Power Transmission Ben Thresher's Mill, Barnet Vermont
In 1836 a dam was first built here and a saw mill operated on this site from 1836 until c. 1855. The type of construction of the first wooden dam is unknown. It was possibly similar to the present timber frame and plank dam. In 1872 a wooden dam was built and a vertical turbine with a square penstock was installed. The first turbine was replaced In 1911 with the present Rodney Hunt horizontal turbine. The present dam has been repaired many times. It was not entirely destroyed even in the 1927 flood which caused extensive damage all along the Stevens River.
The present timber frame and plank dam is 135' long including 40' of stone under the north end. This additional support prevents the swampy end of the mill pond from washing out. It is not known when the stones were put here. The wooden dam is constructed of heavy timbers; trees or beams and planking; hemlock or tamarack lumber. Upright timber supports are pinned into holes drilled into the rock ledge of the Stevens riverbed. The height of the dam varies from 5' at the north end to 10' at the south end near the gate. Small cracks between the planking are filled with clay or clinkers from the forge. Later, after the gate has been lowered, river silt will fill in the cracks and allow only minor leaks. The wooden gate is raised and lowered by hand. When the gate is lowered, the river begins to back up and creates a mill pond behind the dam. Water is free to flow through a wooden trash rack at the northwest corner of the mill. At this point, water falls into a wooden pit and enters the penstock. In the Summer of 1979 the dam was repaired and there is about 14' of head water.
The first ten feet of the round penstock is a sixty-inch diameter steel boiler with the ends removed. The last thirty feet is a wood-stave penstock that delivers water into the turbine. The penstock is thirty-six inches in diameter and is strapped together with iron rods.
The 1911 horizontal turbine has a cast-iron case, and the eighteen-inch runner turns in water-lubricated wooden bearings. The turbine is a "left-hand" type, meaning that the runner turns counter-clockwise as the water enters. Water flows out a thirty-inch diameter draft tube which is nearly eight feet long and empties out the bottom of the tube onto the rock ledge and into the river.

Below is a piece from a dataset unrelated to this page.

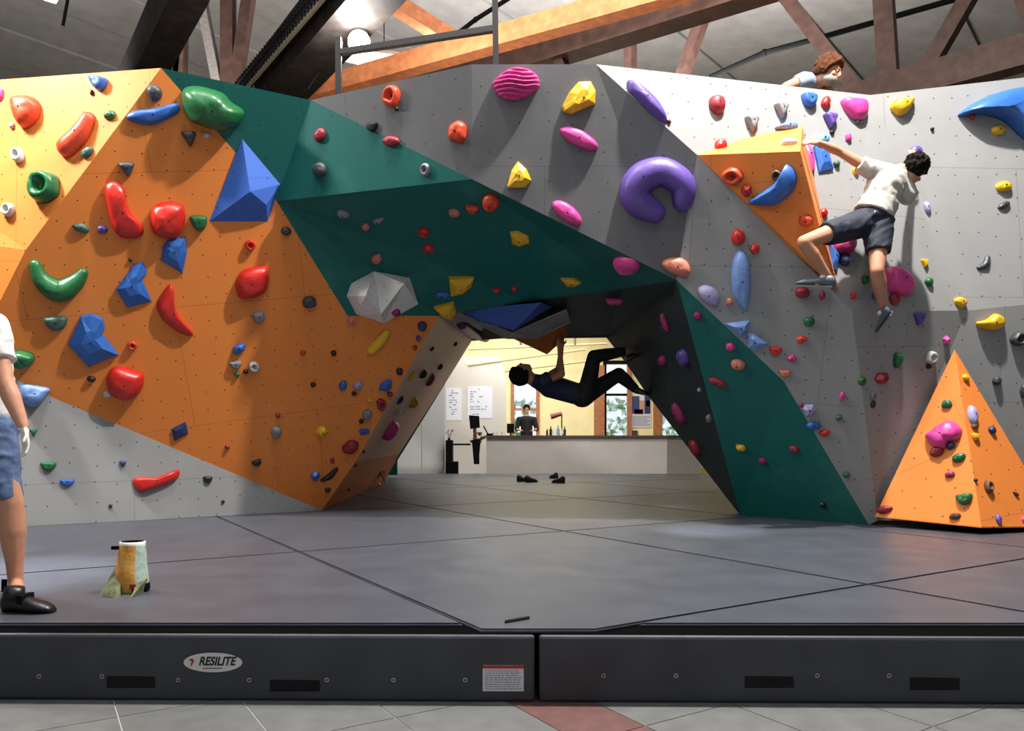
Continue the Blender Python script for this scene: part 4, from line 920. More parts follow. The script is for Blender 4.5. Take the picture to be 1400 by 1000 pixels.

The main drive shaft runs out the back of the horizontal turbine and rests on concrete bearing supports.
All the line shafting in the mill is powered from the main drive shaft. The turbine can be opened from a wheel control on the first floor (near the surface planer) or from a small hand control in the cellar. The main drive shaft (3" diameter) from the turbine turns a forty-inch wooden flywheel. The large flywheel is engaged with a belt tensioner manually activated from upstairs near the surface planer.
Three line shafts drive the machinery upstairs in the mill. The first (north) line shaft powers the pattern lathe, belt sander, power threader and engine lathe, all located along the north wall on the first floor. The second line shaft powers only the wood planer located in the middle of the shop. The third line shaft powers the jointer, both table saws, band saw, wood lathe, grindstone, drill press, boring machine, trip hammer and the cordwood saw (located outside the mill on the south wall). All machines are belt driven from pulleys on the three shaft lines in the cellar. The third line shaft is extended into the Cider Mill and powers the apple grinder and the hydraulic mechanism. There is no power machinery on the second floor or in the attic.
The 1923 six-cylinder Studebaker engine has a fly-ball governor to regulate the speed. The engine is still in place in the cellar of the Blacksmith Shop. It was used to power the mill in times of low water or repairs but is no longer in use. The John Deere crawler tractor can be employed to power the mill. It sits in the driveway and from its power-take- off a long belt runs to a pulley on the main shaft in the cellar of the Blacksmith Shop.